"Ballada o ciotce Matyldzie" - Magdalena Witkiewicz




  Magdalena Witkiewicz należy do autorek, które dopiero odkrywam, a już zdążyłem docenić ich twórczość i profesjonalność. „Po rewelacyjnym „Zamku z piasku” przyszedł czas na książkę wydaną wcześniej. Jak się okazuje, jest to opowieść napisana zupełnie w innym stylu, co tylko potwierdza moją tezę, że pisarka potrafi doskonale przemieszczać się w różnych formach i jest utalentowaną autorką. 

 „Ballada o ciotce Matyldzie” jest historią, która pod opowiedzianą historią ukrywa pokłady emocji i prawd z życia wydawać się może małego miasta. Już na początku poznajemy Matyldę, która mówi o swojej śmierci ze stoickim spokojem. Jest ciotką Joanki. Ta wkrótce po śmierci ukochanej i bliskiej osoby jaką była ciotka Matylda 
nadaje swojej nowo narodzonej córce imię po zmarłej. Wydawać się może, że w jej życiu wszystko jest uporządkowane. Jej mąż Piotr jest uznanym naukowcem i ciągle podróżuje po świecie badając góry i pagórki w międzynarodowej grupie badawczej. Joanka dziedziczy tajemniczą firmę o nazwie „Słodkie Ciasteczko”. Okazuje się, że jednak nie u cukiernię tutaj chodzi.

 Autorka z humorem pokazuje ludzkie historie, nie zawsze będącymi tymi wymarzonymi. Jeżeli ktoś sądzi, ze mamy tutaj cukierkowatą opowieść, to muszę go rozczarować.  Życie głównej bohaterki nie jest usłane różami. Joanka przeżywa problemy znane większości kobiet, a które należą do tych codziennych. Dzięki wsparciu wspaniałych przyjaciół jej życie jest lżejsze i mniej monotonne. W pewnym momencie jej życie ulega zawaleniu, ale ona sama się nie poddaje. Ostatecznie...O tym trzeba przeczytać.

 „Ballada o ciotce Matyldzie” to opowieść o na pozór zwykłych ludziach, których cechy odnajdujemy w sobie. Magdalena Witkiewicz ma zdolność rozbierania psychiki tworzonych postaci na czynniki pierwsze i dogłębną analizę w historii, która mogła spotkać każdego z nas. Postacie są zwykłe, niewydumane, podobne do naszych znajomych i sąsiadów. Interakcje zachodzące między nimi i dialogi są ciekawe i wciągające. Mamy tutaj pokazaną cała gamę ludzkich losów. Jedne postacie pokochamy, inne wręcz znienawidzimy. Identycznie jak w realnym życiu.
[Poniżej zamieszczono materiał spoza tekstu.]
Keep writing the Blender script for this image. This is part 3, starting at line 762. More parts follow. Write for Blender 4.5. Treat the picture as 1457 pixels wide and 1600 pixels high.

  Magdalena Witkiewicz pokazuje nam, że szczęście czeka gdzieś za rogiem, wystarczy tylko wstać i go poszukać. „Ballada o ciotce Matyldzie” to historia opowiedziana ze smakiem i na dłużej zapadająca w pamięć.

 Dlaczego warto sięgnąć po „Balladę…”? Dla mnie to pięknie opowiedziana historia pokazującą siłę kobiety. Autorka swoją powieść kieruje głównie do płci żeńskiej, ale jako mężczyzna nie miałem problemów z zaangażowaniem się w treść i patrzenie na świat oczami Joanki.W końcu wiele problemów pokazanych w książce spotyka ludzi, niezależnie od płci czy też od roli, którą odgrywamy w społeczeństwie. "Ballada..." to historia o ludzkiej tolerancji, bólu, nadziei i wszystkim tym, czego nam potrzeba. Polecam.

Brak komentarzy:

Prześlij komentarz

Szanowny czytelniku. Jeżeli masz jakieś zapytanie lub też chcesz się ze mną podzielić spostrzeżeniami to proszę o kontakt mailowy, gdyż rzadko odpisuję na komentarze pod postami. Proszę o wyrozumiałość i dziękuję za obecność w moich skromnych progach. Komentarze anonimowe, wulgarne oraz obrażające innych są kategorycznie usuwane.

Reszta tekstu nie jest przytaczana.